Throughout my journey, I came to believe in myself. And I was determined to believe that things would never be the same in my country. I wanted to effect positive change. My entire life (and my losses) was a preparation readying me to challenge the status quo and experience social change in Afghanistan--albeit painful. I thought earning an education would be the key to breaking the prison of our societies’ unequal treatment of women; I’d thought education would bring misery to an end. My determination not only helped me, it propelled me into a leadership role.
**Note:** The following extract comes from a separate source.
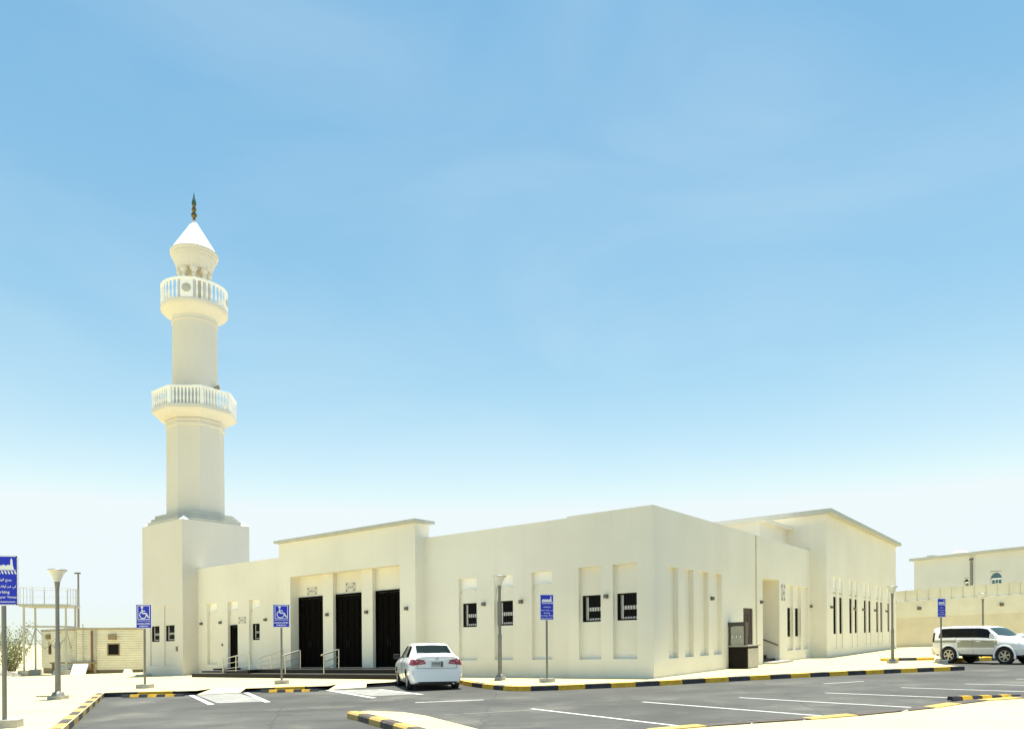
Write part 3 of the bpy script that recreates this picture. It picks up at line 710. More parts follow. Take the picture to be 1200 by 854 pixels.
# lantern
for i in range(8):
    t = i*math.pi/4+.2; x, y = .78*math.cos(t), .78*math.sin(t); mb = MB()
    mb.lathe([(.16,21.75),(.16,21.95),(.11,22.0),(.10,23.5),(.13,23.55),(.13,23.61),(.10,23.65),(.15,23.76),(.22,23.85),(.22,24.04)], 14, x, y); mb.build('lantern_column', MINW, minaret, 'M', 30)
mb = MB(); mb.lathe([(.36,21.75),(.36,24.06)], 20); mb.build('lantern_core', TANW, minaret, 'M', True)
mb = MB(); mb.lathe([(.90,24.02),(.97,24.04),(1.0,24.14),(1.06,24.32),(1.15,24.52),(1.22,24.68),(1.22,24.76),(1.28,24.78),(1.28,24.90),(1.335,24.93),(1.345,25.06),(1.30,25.10)], 48); mb.build('lantern_bowl', MINW, minaret, 'M', 25)
mb = MB(); mb.lathe([(1.30,25.09),(1.26,25.15),(.04,27.12)], 48); mb.build('cone_cap', CONE, minaret, 'M', 30)
mb = MB(); mb.lathe([(.06,27.05),(.10,27.14),(.06,27.22),(.15,27.32),(.17,27.42),(.12,27.53),(.05,27.58),(.12,27.66),(.14,27.74),(.10,27.83),(.05,27.88),(.11,27.94),(.12,28.0)], 16)
fin = mb.build('finial', GOLD, minaret, 'M', True)
mb = MB(); mb.lathe([(.12,28.0),(.135,28.12),(.06,28.42),(.01,28.75)], 16); mb.build('spike', TEAL, fin, 'M', True)

# ================================================================== BACKGROUND RIGHT: boundary wall and villa
X0, X1, YW = 24.5, 75.0, 61.0
def wz(x): return 4.69+(x-31.2)*.052 + (gz(0))                    # the wall steps up with the site
bw = thing('boundary_wall', 'long two tone beige boundary wall behind the parked off roader', 'wall', (31.2, YW, gz(31.2)))
mb = MB(); L0, L1 = X0-31.2, X1-31.2
sl = lambda x: GRADE*x
mb.v += []; 
def slope_box(mb, x0, x1, y0, y1, zb0, zb1, zt0, zt1):
    n = len(mb.v)
    mb.v += [(x0,y0,zb0),(x1,y0,zb1),(x1,y1,zb1),(x0,y1,zb0),(x0,y0,zt0),(x1,y0,zt1),(x1,y1,zt1),(x0,y1,zt0)]
    mb.f += [(n,n+3,n+2,n+1),(n+4,n+5,n+6,n+7),(n,n+1,n+5,n+4),(n+1,n+2,n+6,n+5),(n+2,n+3,n+7,n+6),(n+3,n,n+4,n+7)]
lo = lambda x: 2.52+.019*x+sl(x); hi = lambda x: 3.86+.032*x+sl(x); tp = lambda x: 4.69+.052*x+sl(x)
slope_box(mb, L0, L1, 0, .3, -.6+sl(L0), -.6+sl(L1), lo(L0), lo(L1)); mb.build('lower_band', TANW, bw)
mb = MB(); slope_box(mb, L0, L1, -.03, .3, lo(L0)+.002, lo(L1)+.002, hi(L0), hi(L1)); mb.build('upper_band', TANL, bw)
x = L0
while x < L1-1.5:
    mb = MB(); slope_box(mb, x+.032, x+.90, .10, .28, hi(x)+.002, hi(x+.93)+.002, tp(x), tp(x+.93))
    mb.build('parapet_panel', TANL, bw)
    mb = MB(); slope_box(mb, x+.15, x+.72, -.02, .095, hi(x+.15)+.003, hi(x+.72)+.003, hi(x+.15)+.05, hi(x+.72)+.05); mb.build('sill', WHITE, bw)
    mb = MB(); slope_box(mb, x-.03, x+.03, .02, .30, hi(x)+.002, hi(x)+.002, tp(x)+.03, tp(x)+.03); mb.build('parapet_post', TANL, bw)
    x += .93
for px_ in (1.7, 8.35):
    mb = MB(); mb.box(px_-.12, px_+.12, -.22, -.031, 3.1+sl(px_)+.02*px_, 3.36+sl(px_)+.02*px_); mb.build('wall_lamp', LAMPB, bw)

v0 = Vector((48.02, 90.0)); v1 = Vector((56.6, 73.7)); vd = (v1-v0).normalized(); vn = Vector((-vd.y, vd.x))   # facade line, left end first
if vn.x < 0: vn = -vn
villa = thing('villa', 'pale flat roofed villa rising behind the beige boundary wall', 'villa', (v0.x, v0.y, gz(v0.x)), math.atan2(vd.y, vd.x))
# local: x along the facade to the right, y into the building
VZ = 10.0
def VM(u, z, d): return (u, d, z)
LV = 34.0
mb = MB()
pA = v0.x
whole = [(5.95,6.52,4.6,7.25), (9.05,10.25,4.6,7.7)]
wallgrid(mb, VM, 0, 7.5, -1, VZ-.3, [whole[0]]); recess(mb, VM, whole[0], 0, .25)
M2 = lambda u, z, d: (u, d-.35, z)
wallgrid(mb, M2, 7.5, LV, -1, VZ-.3, [whole[1]]); recess(mb, M2, whole[1], 0, .25)
mb.poly([(7.5,0,-1),(7.5,-.35,-1),(7.5,-.35,VZ-.3),(7.5,0,VZ-.3)])
mb.poly([(0,0,-1),(0,14,-1),(0,14,VZ-.3),(0,0,VZ-.3)]); mb.poly([(0,14,-1),(LV,14,-1),(LV,14,VZ-.3),(0,14,VZ-.3)]); mb.poly([(LV,14,-1),(LV,-.35,-1),(LV,-.35,VZ-.3),(LV,14,VZ-.3)])
mb.build('wall', VILW, villa, weld=True)
mb = MB(); mb.box(-.35, 7.3, -.4, 14.3, VZ-.3, VZ); mb.box(7.3, LV, -.75, 14.3, VZ-.3, VZ+.0); mb.build('cornice', COPE, villa)
def arch_win(M, u0, u1, z0, zs, parent, glass, band):
    c = (u0+u1)/2; r = (u1-u0)/2
    arc = [(c+r*math.cos(t), zs+r*math.sin(t)) for t in [math.pi*i/12 for i in range(13)]]
    # wall infill above the arch, inside the square opening
    mb = MB()
    top = zs+r+.12
    outer = [(u1, zs), (u1, top), (u0, top), (u0, zs)]
    mb.prism([(u1-.0, zs)]+[(u1, top), (u0, top), (u0, zs)]+list(reversed(arc))[1:-1], M, .001, .2); f = mb.build('window', VILW, parent)
    gb = MB(); gb.prism([(u0,z0),(u1,z0)]+arc, M, .18, .22); gb.build('pane', glass, f)
    bb = MB()
    for q in ((u0, u1, zs-.16, zs+.02), (u0, u0+.1, z0, zs), (u1-.1, u1, z0, zs), (c-.32*r, c-.26*r, z0, zs), (c+.26*r, c+.32*r, z0, zs)):
        bb.prism([(q[0],q[2]),(q[1],q[2]),(q[1],q[3]),(q[0],q[3])], M, .13, .175)
    bb.build('sash', band, f)
VBL = mat('teal tinted glass', (.05, .13, .17), .15)
arch_win(VM, 5.95, 6.52, 4.6, 6.80, villa, GLASS, WHITE)
arch_win(M2, 9.05, 10.25, 4.6, 6.93, villa, VBL, SWH)
mb = MB(); mb.prism([(6.72,3),(6.96,3),(6.96,9.0),(6.72,9.0)], VM, -.12, -.002); mb.build('duct', POLE, villa)
mb = MB(); mb.prism([(6.68,9.1),(7.0,9.1),(7.0,9.35),(6.68,9.35)], VM, -.2, -.002); mb.build('duct_head', LAMPB, villa)
mb = MB(); mb.lathe([(.8, VZ), (.8, VZ+.25), (.68, VZ+.4), (.4, VZ+.52), (.1, VZ+.56)], 20, 4.6, 1.6); mb.build('roof_dome', TANL, villa, None, True)
mb = MB(); mb.box(1.2, 2.0, .6, 1.5, VZ, VZ+.25); mb.build('roof_box', COPE, villa)

# ================================================================== BACKGROUND LEFT: cabin, water tower stand, bush, debris
def at(x, y, z=.15): return (x, y, gz(x)+z)
cA = Vector((-35.4, 56.8)); cM = Vector((-29.2, 50.6)); cB = Vector((-22.6, 51.4))
cabin = thing('site_cabin', 'cream clad portable site cabin with small dark windows left of the minaret', 'cabin', at(-29.6, 53.2))
ang0 = 0
def cab_wall(p, q, z0, z1, wins, name):
    """ribbed cladding wall from p to q (world xy), outer face on the right-hand side seen from the camera"""
    d = Vector(q)-Vector(p); L_ = d.length; d /= L_; n = Vector((d.y, -d.x))
    o0 = Vector(cabin.location[:2])
    def M(u, z, dd):
        w_ = Vector(p)+d*u-n*dd-o0; return (w_.x, w_.y, z)
    mb = MB(); nr = 17; hgt = (z1-z0)/nr
    holes = [(a, b, c, e) for a, b, c, e in wins]
    for i in range(nr):
        za, zb = z0+i*hgt, z0+(i+1)*hgt
        us = sorted({0, L_, *[h[0] for h in holes], *[h[1] for h in holes]})
        for a, b in zip(us[:-1], us[1:]):
            if any(h[0] < (a+b)/2 < h[1] and h[2] < (za+zb)/2 < h[3] for h in holes): continue
            prof = [(0, za), (-.035, za+.02), (-.035, zb-.03), (0, zb-.002)]
            for (d0, zz0), (d1, zz1) in zip(prof[:-1], prof[1:]):
                mb.poly([M(a, zz0, d0), M(b, zz0, d0), M(b, zz1, d1), M(a, zz1, d1)])
    mb.poly([M(0,z0,.12),M(L_,z0,.12),M(L_,z1,.12),M(0,z1,.12)]); mb.poly([M(0,z1,-.01),M(L_,z1,-.01),M(L_,z1,.12),M(0,z1,.12)])
    w_ = mb.build(name, CABW, cabin)
    for a, b, c, e in holes:
        c2 = z0+round((c-z0)/hgt)*hgt; e2 = z0+round((e-z0)/hgt)*hgt
        fb = MB(); t = .06
        for q_ in ((a,a+t,c2,e2),(b-t,b,c2,e2),(a+t,b-t,c2,c2+t),(a+t,b-t,e2-t,e2)):
            fb.prism([(q_[0],q_[2]),(q_[1],q_[2]),(q_[1],q_[3]),(q_[0],q_[3])], M, -.06, .05)
        fr = fb.build('window', CABT, cabin); gb = MB(); gb.poly([M(a,c2,.03),M(b,c2,.03),M(b,e2,.03),M(a,e2,.03)]); gb.build('pane', GLASS, fr)
        ab = MB(); ab.prism([(a+.15,e2+.25),(b-.2,e2+.25),(b-.2,e2+.62),(a+.15,e2+.62)], M, -.28, -.04); ab.build('air_conditioner', CABT, cabin)
    return M, L_
ZC0, ZC1 = .28, 3.02
Ma, La = cab_wall(cA, cM, ZC0, ZC1+.12, [(2.0,2.75,1.3,2.1)], 'side_wall')
Mb, Lb = cab_wall(cM, cB, ZC0, ZC1, [(1.95,2.75,1.3,2.05),(4.35,5.2,1.3,2.05)], 'front_wall')
o0 = Vector(cabin.location[:2])
def rel(p, z): return (p[0]-o0.x, p[1]-o0.y, z)
mb = MB(); back = [cA, cM, cB, cB+Vector((-2, 5.5)), cA+Vector((3.5, 4.5))]
ctr = sum(back, Vector((0, 0)))/5
for dz0, dz1, k in ((ZC1-.06, ZC1+.10, 1.015),):
    mb.prism([(ctr.x+(p.x-ctr.x)*k-o0.x, ctr.y+(p.y-ctr.y)*k-o0.y) for p in back], lambda p, q, d: (p, q, d), dz0, dz1)
mb.build('roof', mat('weathered roof edge', (.40,.35,.25), .8, .15, 3), cabin)
mb = MB(); mb.prism([(p.x*.985+ctr.x*.015-o0.x, p.y*.985+ctr.y*.015-o0.y) for p in back], lambda p, q, d: (p, q, d), -.1, ZC0); mb.build('skid_base', CABT, cabin)
for u, m_, r_ in ((1.0, CABR, .06), (1.24, TOWR, .04)):
    mb = MB(); p0 = Mb(u, .1, -.12); p1 = Mb(u, ZC1-.1, -.12); mb.tube(p0, p1, r_); mb.build('downpipe', m_, cabin)
mb = MB(); p0 = Mb(.46, .0, -.15); mb.tube(p0, (p0[0], p0[1], ZC1+.35), .035); mb.build('mast', TOWR, cabin)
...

I became a policy maker in my country, in order to provide a better quality of life for other women: the voiceless, the vulnerable who are being left behind.

Now, we the mothers of Afghanistan are holding a newborn child in our arms. Taking good care of her. When she was born sometime in October 2001 we named her DEMOCRACY. Ever vigilant, we stay awake nights, we worry during the day making sure she is safe. We think it’s a God given miracle that we are raising this child while the whole world backs President Karzai’s liaison with the Taliban where we believe she, our newborn, will be handed over for execution.

The world should understand that women of Afghanistan won’t give up the little taste of freedom that we have gained in such a very difficult, conflict-ridden time. We quite simply cannot afford to go backwards and accept life under the Taliban’s barbaric form of government. This is not my opinion. It’s the belief of millions of women and men in this country. We are not relying on any other country. We are not helpless victims cravenly asking others to look after us and protect our rights. We are an unarmed community of women who comprise half of Afghan society; we’ve never been involved in destruction and wars in our country. On the contrary, we give birth; we create life. Therefore, the only request we make of world leaders is that they desist the practice of backing religious fanatics who threaten and enslave women--these same fanatics who would gleefully abduct and murder our nascent DEMOCRACY. We are unarmed and have the right to self-determination, autonomy. Being unarmed does not mean we want others to decide our destiny for us but we expect the world to listen--so that we may continue to nurse and nurture our infant child.

Letters to my Daughters is not  a story about my life. It’s about the life of every Afghan woman. I document our life story to draw a clear image of our struggles so the world understands what we are enduring and what is being threatened. The story was like an ocean on my shoulders that I carried around for decades, for my entire life. I had a lot to say and I felt it was the right time to speak up.